A HUGE part of airplane design is deciding when you've "optimised" enough. The quotes are very intentional ... no design is fully optimisied, well not with out a whole bunch of qualifying statements. In order to keep the design space small enough to come to grips with I think you need to say these parameters are primary and won't change (AUW, number of engines, number of pax, cost, schedule). Cost and schedule will obviously change (as time goes by) but the sense is not it increase the price to trade off some weight (which would also gain you range) ... neither of which are "primary parameters" (on my list, not to say your project).

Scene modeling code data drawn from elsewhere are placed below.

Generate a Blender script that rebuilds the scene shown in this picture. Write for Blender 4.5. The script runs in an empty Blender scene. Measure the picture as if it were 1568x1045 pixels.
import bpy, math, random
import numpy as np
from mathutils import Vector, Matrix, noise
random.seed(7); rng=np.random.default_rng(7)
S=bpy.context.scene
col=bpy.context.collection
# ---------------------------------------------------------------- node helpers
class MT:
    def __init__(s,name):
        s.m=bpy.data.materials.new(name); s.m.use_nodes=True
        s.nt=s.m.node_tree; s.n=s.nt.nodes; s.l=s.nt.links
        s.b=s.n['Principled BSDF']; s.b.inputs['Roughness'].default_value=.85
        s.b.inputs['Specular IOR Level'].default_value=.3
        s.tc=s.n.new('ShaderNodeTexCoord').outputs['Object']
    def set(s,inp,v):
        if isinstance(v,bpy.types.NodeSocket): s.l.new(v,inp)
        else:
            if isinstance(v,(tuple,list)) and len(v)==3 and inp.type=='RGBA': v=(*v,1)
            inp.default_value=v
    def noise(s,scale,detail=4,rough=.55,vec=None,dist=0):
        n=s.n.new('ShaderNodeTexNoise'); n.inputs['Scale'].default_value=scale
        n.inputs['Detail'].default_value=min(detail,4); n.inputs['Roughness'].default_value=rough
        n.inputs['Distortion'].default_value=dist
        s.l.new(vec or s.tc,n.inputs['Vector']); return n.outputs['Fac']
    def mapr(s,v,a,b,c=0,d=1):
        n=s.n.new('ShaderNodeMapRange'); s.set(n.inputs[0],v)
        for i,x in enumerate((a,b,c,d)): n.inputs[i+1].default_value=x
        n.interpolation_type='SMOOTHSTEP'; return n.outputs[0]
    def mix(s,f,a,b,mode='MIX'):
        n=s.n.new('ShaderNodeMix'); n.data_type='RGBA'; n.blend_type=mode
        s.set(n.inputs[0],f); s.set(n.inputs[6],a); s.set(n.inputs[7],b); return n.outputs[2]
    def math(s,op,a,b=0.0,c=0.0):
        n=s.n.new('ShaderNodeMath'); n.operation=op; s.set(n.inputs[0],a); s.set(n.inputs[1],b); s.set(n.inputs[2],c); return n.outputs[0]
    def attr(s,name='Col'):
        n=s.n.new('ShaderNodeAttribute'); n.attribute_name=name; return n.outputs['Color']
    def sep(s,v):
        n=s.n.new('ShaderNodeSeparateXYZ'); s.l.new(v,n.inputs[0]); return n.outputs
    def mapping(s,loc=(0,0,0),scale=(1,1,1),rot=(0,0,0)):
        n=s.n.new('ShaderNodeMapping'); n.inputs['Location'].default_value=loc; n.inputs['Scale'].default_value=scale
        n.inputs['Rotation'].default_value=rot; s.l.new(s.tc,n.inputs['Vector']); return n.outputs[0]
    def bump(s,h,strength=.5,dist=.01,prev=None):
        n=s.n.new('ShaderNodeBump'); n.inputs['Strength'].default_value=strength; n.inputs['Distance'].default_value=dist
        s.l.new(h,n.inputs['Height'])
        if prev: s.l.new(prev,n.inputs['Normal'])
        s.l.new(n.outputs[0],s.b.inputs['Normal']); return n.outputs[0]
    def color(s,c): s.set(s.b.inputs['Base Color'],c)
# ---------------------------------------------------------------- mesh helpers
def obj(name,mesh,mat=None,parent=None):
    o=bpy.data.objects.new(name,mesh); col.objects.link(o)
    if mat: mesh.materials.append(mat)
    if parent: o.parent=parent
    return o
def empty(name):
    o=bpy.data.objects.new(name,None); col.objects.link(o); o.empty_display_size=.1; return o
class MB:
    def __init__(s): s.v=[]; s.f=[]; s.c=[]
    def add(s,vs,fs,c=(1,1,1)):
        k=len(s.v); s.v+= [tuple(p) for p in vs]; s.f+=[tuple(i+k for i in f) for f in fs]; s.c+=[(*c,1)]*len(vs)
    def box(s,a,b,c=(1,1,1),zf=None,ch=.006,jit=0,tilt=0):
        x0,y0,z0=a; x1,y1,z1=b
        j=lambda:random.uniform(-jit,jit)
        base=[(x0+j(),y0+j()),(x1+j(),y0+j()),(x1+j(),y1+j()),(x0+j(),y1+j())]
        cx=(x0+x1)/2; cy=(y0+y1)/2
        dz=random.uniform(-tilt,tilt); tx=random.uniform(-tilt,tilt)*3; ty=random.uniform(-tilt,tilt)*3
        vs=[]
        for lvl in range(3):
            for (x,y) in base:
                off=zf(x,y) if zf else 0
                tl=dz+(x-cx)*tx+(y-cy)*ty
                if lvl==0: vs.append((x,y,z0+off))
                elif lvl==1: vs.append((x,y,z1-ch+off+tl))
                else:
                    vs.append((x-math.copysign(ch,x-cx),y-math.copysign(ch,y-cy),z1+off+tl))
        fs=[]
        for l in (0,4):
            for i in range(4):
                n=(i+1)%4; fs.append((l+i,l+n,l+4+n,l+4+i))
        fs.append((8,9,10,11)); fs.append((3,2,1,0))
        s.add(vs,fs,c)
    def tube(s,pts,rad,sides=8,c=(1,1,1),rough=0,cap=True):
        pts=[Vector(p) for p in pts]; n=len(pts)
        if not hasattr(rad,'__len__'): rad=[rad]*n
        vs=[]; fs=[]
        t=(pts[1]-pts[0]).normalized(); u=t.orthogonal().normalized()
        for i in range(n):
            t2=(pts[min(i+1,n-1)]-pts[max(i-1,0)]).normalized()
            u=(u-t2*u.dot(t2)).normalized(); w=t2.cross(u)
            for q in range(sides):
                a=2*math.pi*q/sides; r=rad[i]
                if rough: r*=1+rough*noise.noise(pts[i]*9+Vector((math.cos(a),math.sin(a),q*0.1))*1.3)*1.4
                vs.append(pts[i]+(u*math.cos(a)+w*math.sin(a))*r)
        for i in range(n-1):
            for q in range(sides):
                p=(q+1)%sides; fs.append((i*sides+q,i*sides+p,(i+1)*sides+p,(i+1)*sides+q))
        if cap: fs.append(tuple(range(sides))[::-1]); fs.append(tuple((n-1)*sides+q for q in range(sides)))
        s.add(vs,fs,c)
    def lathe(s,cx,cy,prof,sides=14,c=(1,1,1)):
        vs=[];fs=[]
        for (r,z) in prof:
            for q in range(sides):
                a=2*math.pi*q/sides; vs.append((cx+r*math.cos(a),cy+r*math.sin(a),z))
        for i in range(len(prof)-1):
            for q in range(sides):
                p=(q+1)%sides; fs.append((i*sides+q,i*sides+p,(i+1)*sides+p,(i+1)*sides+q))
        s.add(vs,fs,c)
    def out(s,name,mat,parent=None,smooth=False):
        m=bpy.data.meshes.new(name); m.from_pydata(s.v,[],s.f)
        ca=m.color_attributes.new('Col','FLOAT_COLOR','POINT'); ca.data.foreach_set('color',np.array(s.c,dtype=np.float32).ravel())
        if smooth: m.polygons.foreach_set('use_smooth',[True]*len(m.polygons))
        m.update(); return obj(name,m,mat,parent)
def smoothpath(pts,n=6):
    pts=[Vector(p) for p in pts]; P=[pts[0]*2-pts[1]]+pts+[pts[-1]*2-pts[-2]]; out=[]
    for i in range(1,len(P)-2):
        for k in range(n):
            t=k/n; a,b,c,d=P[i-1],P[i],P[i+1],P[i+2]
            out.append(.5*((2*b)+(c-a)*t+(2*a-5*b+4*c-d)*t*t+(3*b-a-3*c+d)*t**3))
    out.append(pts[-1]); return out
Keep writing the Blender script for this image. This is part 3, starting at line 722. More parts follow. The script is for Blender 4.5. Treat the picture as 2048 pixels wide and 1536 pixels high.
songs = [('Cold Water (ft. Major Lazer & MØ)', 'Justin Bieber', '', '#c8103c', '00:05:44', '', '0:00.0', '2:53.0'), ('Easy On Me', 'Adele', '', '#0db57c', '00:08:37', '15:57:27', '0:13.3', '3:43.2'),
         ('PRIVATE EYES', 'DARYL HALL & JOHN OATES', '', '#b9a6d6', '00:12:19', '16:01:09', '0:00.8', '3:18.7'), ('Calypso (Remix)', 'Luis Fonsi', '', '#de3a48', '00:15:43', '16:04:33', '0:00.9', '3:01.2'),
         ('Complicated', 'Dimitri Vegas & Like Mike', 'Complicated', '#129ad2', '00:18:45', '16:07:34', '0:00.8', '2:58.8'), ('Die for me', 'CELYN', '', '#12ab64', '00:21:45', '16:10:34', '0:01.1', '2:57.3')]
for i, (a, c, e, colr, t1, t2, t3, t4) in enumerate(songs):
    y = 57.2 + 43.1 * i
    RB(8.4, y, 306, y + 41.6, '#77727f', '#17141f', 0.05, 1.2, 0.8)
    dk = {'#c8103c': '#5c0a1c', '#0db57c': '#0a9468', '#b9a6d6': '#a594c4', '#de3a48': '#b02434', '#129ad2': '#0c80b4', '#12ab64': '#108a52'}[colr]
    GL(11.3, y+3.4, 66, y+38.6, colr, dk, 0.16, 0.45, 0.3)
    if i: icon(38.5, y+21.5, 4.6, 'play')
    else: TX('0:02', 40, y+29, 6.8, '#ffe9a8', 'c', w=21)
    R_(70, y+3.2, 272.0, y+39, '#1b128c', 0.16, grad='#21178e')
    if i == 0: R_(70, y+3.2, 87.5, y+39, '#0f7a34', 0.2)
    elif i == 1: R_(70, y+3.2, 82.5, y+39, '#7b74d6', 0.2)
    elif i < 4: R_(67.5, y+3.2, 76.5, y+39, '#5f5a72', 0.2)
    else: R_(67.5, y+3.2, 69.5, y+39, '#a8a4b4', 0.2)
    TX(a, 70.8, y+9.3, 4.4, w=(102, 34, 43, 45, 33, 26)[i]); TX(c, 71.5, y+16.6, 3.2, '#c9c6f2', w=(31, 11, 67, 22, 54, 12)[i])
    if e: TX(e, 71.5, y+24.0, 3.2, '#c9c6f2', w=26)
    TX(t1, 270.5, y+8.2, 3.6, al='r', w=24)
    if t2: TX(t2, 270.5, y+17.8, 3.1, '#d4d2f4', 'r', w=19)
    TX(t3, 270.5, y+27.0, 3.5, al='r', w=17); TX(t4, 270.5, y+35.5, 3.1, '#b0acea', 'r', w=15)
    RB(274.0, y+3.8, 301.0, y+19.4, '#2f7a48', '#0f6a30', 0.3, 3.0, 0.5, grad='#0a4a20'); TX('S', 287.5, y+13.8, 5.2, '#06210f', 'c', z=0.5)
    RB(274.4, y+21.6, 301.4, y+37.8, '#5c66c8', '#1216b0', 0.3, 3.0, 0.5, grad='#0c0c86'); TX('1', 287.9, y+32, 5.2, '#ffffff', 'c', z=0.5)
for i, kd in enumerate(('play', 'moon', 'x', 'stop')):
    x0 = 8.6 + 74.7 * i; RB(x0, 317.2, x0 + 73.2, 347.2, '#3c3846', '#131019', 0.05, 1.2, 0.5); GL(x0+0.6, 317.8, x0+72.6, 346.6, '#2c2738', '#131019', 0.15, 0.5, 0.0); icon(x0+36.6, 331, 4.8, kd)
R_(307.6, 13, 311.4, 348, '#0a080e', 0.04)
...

But design decisions taken at conceptual design phase will only be proven far in the future ... but they can be proven wrong quite quickly, and a brave design team will acknowledge this and change direction (even at the cost of schedule) rather than keeping on pushing forward.

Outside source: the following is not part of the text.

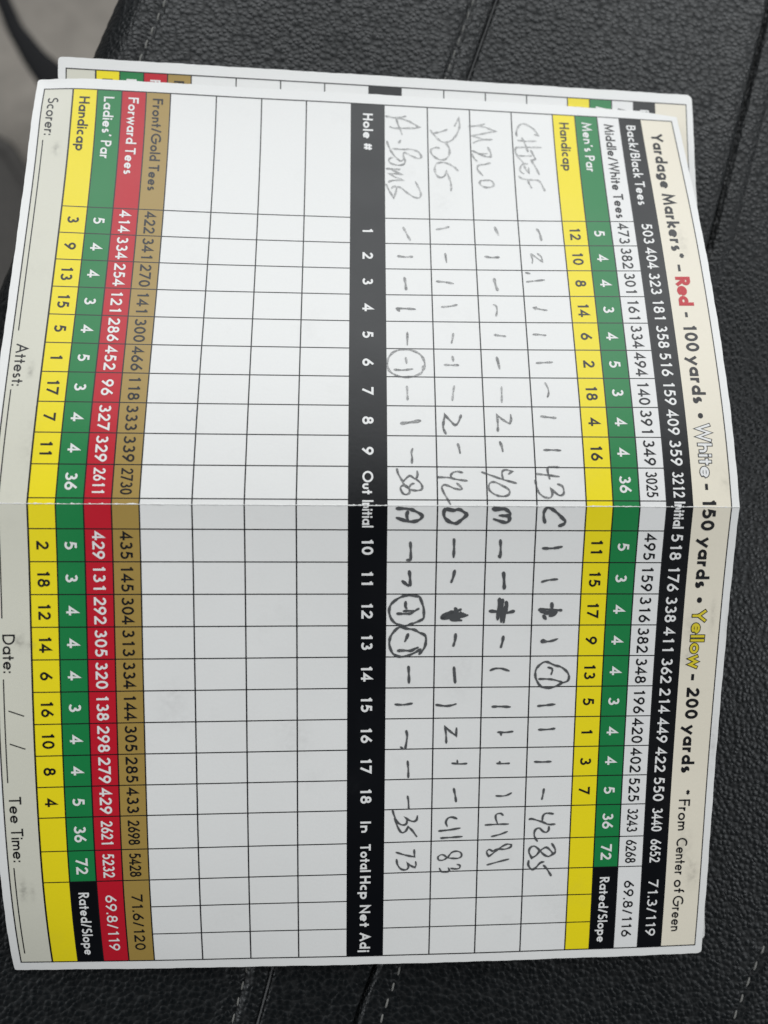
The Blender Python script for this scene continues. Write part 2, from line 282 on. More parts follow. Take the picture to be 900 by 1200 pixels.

One example of a bad design decision is the DC-10 vs the L-1011. The DC-10 beat the L-1011 to market and established itself, and the L-1011 quickly became a market loser.
Another example of a bad design decision is (IMHO) the 737 Max. The basic airframe was pushed too far, a much earlier design than the A320 it had much lower ground clearance. This exposed it to the higher by-pass engines (bigger nacelles). The '90s redesign pushed the nacelles to have flattened bottoms. Boeing had to do something to counter the A320 Neo (the design that killed Bombardier's C-series, but that's another story). You can see the trouble they had in that it took them a year to solidify the 737 Max. Whatever happened behind closed doors, they took a bunch of decisions, and the rest is history (no belittling the hundreds of people killed).
FWIW, I think a type design should be limited to 40 years production, at which time it must be recertified. That would stop the continual "grand-fathering". Over that 40 years the design would be "brushed up", as the '37 was done, but in my world Boeing would have "clean-sheeted" the '37 in the '00s (when they were "effing" around with a variety of other designs).
"Hoffen wir mal, dass alles gut geht !"
General Paulus, Nov 1942, outside Stalingrad after the launch of Operation Uranus.